INFORMATION SUPPLIED |
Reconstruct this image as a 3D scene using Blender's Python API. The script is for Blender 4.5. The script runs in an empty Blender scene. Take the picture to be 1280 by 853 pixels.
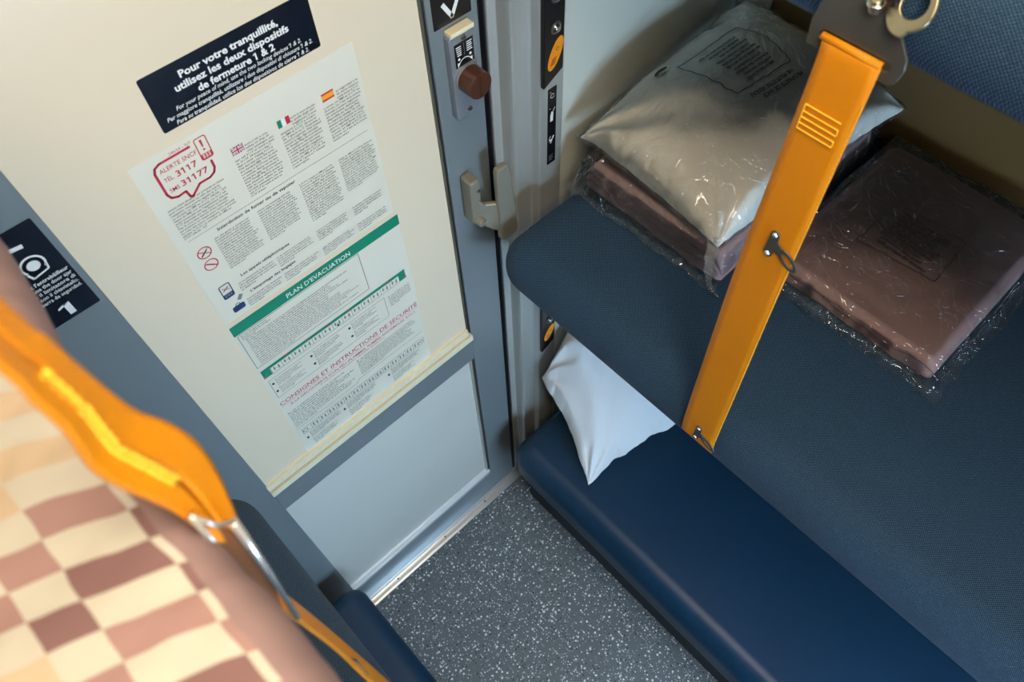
import bpy, bmesh, math, random
from mathutils import Vector, Matrix, noise
from mathutils.bvhtree import BVHTree
S = bpy.context.scene
COL = S.collection
R = math.radians

# ------------------------------------------------------------------ camera
CAM = Vector((0.0, -0.70, 2.247))
cd = bpy.data.cameras.new('camera'); cam = bpy.data.objects.new('camera', cd); COL.objects.link(cam)
rx = Vector((0.73035538, -0.68242858, -0.02953389))
ry = Vector((0.59265801, 0.61159745, 0.52412312))
rz = Vector((-0.33961374, -0.40029963, 0.85113025))
cam.matrix_world = Matrix(((rx.x, ry.x, rz.x, CAM.x), (rx.y, ry.y, rz.y, CAM.y), (rx.z, ry.z, rz.z, CAM.z), (0, 0, 0, 1)))
cd.sensor_width = 36; cd.lens = 951.15 / 1280 * 36; cd.clip_start = 0.01
cd.dof.use_dof = True; cd.dof.focus_distance = 1.25; cd.dof.aperture_fstop = 8.5
S.camera = cam
# ------------------------------------------------------------------ light and exposure
S.view_settings.view_transform = 'Standard'; S.view_settings.look = 'None'
S.view_settings.gamma = 1; S.view_settings.use_curve_mapping = False
S.view_settings.exposure = 0.08
w = bpy.data.worlds.new('world'); S.world = w; w.use_nodes = True
bg = w.node_tree.nodes['Background']; bg.inputs[0].default_value = (.6, .78, 1, 1); bg.inputs[1].default_value = 1.0
def area(name, loc, target, sx, sy, power, color):
    l = bpy.data.lights.new(name, 'AREA'); l.shape = 'RECTANGLE'; l.size = sx; l.size_y = sy
    l.energy = power; l.color = color
    o = bpy.data.objects.new(name, l); COL.objects.link(o); o.location = loc
    o.rotation_euler = (Vector(target) - Vector(loc)).to_track_quat('-Z', 'Y').to_euler()
    return o
LAMP = area('ceiling_light', (0.08, -0.86, 2.622), (0.18, -0.72, 0), 0.34, 1.30, 21, (1.0, .89, .72))
DAY = area('window_daylight', (0.26, -2.14, 1.20), (0.50, -0.6, 0.30), 0.8, 0.8, 44, (.46, .71, 1.0))

# ------------------------------------------------------------------ materials
def mat(name, col, rough=.5, metal=0.0, spec=None, coat=0.0):
    m = bpy.data.materials.new(name); m.use_nodes = True
    b = m.node_tree.nodes['Principled BSDF']
    b.inputs['Base Color'].default_value = (*col, 1); b.inputs['Roughness'].default_value = rough
    b.inputs['Metallic'].default_value = metal
    if spec is not None: b.inputs['Specular IOR Level'].default_value = spec
    if coat: b.inputs['Coat Weight'].default_value = coat; b.inputs['Coat Roughness'].default_value = .1
    return m
def N(m, t, **kw):
    n = m.node_tree.nodes.new(t)
    for k, v in kw.items(): setattr(n, k, v)
    return n
def LK(m, a, b): m.node_tree.links.new(a, b)
def bsdf(m): return m.node_tree.nodes['Principled BSDF']
def srgb(r, g, b):
    f = lambda c: (c / 255 / 12.92) if c / 255 <= .04045 else ((c / 255 + .055) / 1.055) ** 2.4
    return (f(r), f(g), f(b))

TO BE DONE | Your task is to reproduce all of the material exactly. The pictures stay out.

FINAL RESULT |
Reconstruct this image as a 3D scene using Blender's Python API. The script is for Blender 4.5. The script runs in an empty Blender scene. Take the picture to be 1280 by 853 pixels.
import bpy, bmesh, math, random
from mathutils import Vector, Matrix, noise
from mathutils.bvhtree import BVHTree
S = bpy.context.scene
COL = S.collection
R = math.radians

# ------------------------------------------------------------------ camera
CAM = Vector((0.0, -0.70, 2.247))
cd = bpy.data.cameras.new('camera'); cam = bpy.data.objects.new('camera', cd); COL.objects.link(cam)
rx = Vector((0.73035538, -0.68242858, -0.02953389))
ry = Vector((0.59265801, 0.61159745, 0.52412312))
rz = Vector((-0.33961374, -0.40029963, 0.85113025))
cam.matrix_world = Matrix(((rx.x, ry.x, rz.x, CAM.x), (rx.y, ry.y, rz.y, CAM.y), (rx.z, ry.z, rz.z, CAM.z), (0, 0, 0, 1)))
cd.sensor_width = 36; cd.lens = 951.15 / 1280 * 36; cd.clip_start = 0.01
cd.dof.use_dof = True; cd.dof.focus_distance = 1.25; cd.dof.aperture_fstop = 8.5
S.camera = cam
# ------------------------------------------------------------------ light and exposure
S.view_settings.view_transform = 'Standard'; S.view_settings.look = 'None'
S.view_settings.gamma = 1; S.view_settings.use_curve_mapping = False
S.view_settings.exposure = 0.08
w = bpy.data.worlds.new('world'); S.world = w; w.use_nodes = True
bg = w.node_tree.nodes['Background']; bg.inputs[0].default_value = (.6, .78, 1, 1); bg.inputs[1].default_value = 1.0
def area(name, loc, target, sx, sy, power, color):
    l = bpy.data.lights.new(name, 'AREA'); l.shape = 'RECTANGLE'; l.size = sx; l.size_y = sy
    l.energy = power; l.color = color
    o = bpy.data.objects.new(name, l); COL.objects.link(o); o.location = loc
    o.rotation_euler = (Vector(target) - Vector(loc)).to_track_quat('-Z', 'Y').to_euler()
    return o
LAMP = area('ceiling_light', (0.08, -0.86, 2.622), (0.18, -0.72, 0), 0.34, 1.30, 21, (1.0, .89, .72))
DAY = area('window_daylight', (0.26, -2.14, 1.20), (0.50, -0.6, 0.30), 0.8, 0.8, 44, (.46, .71, 1.0))

# ------------------------------------------------------------------ materials
def mat(name, col, rough=.5, metal=0.0, spec=None, coat=0.0):
    m = bpy.data.materials.new(name); m.use_nodes = True
    b = m.node_tree.nodes['Principled BSDF']
    b.inputs['Base Color'].default_value = (*col, 1); b.inputs['Roughness'].default_value = rough
    b.inputs['Metallic'].default_value = metal
    if spec is not None: b.inputs['Specular IOR Level'].default_value = spec
    if coat: b.inputs['Coat Weight'].default_value = coat; b.inputs['Coat Roughness'].default_value = .1
    return m
def N(m, t, **kw):
    n = m.node_tree.nodes.new(t)
    for k, v in kw.items(): setattr(n, k, v)
    return n
def LK(m, a, b): m.node_tree.links.new(a, b)
def bsdf(m): return m.node_tree.nodes['Principled BSDF']
def srgb(r, g, b):
    f = lambda c: (c / 255 / 12.92) if c / 255 <= .04045 else ((c / 255 + .055) / 1.055) ** 2.4
    return (f(r), f(g), f(b))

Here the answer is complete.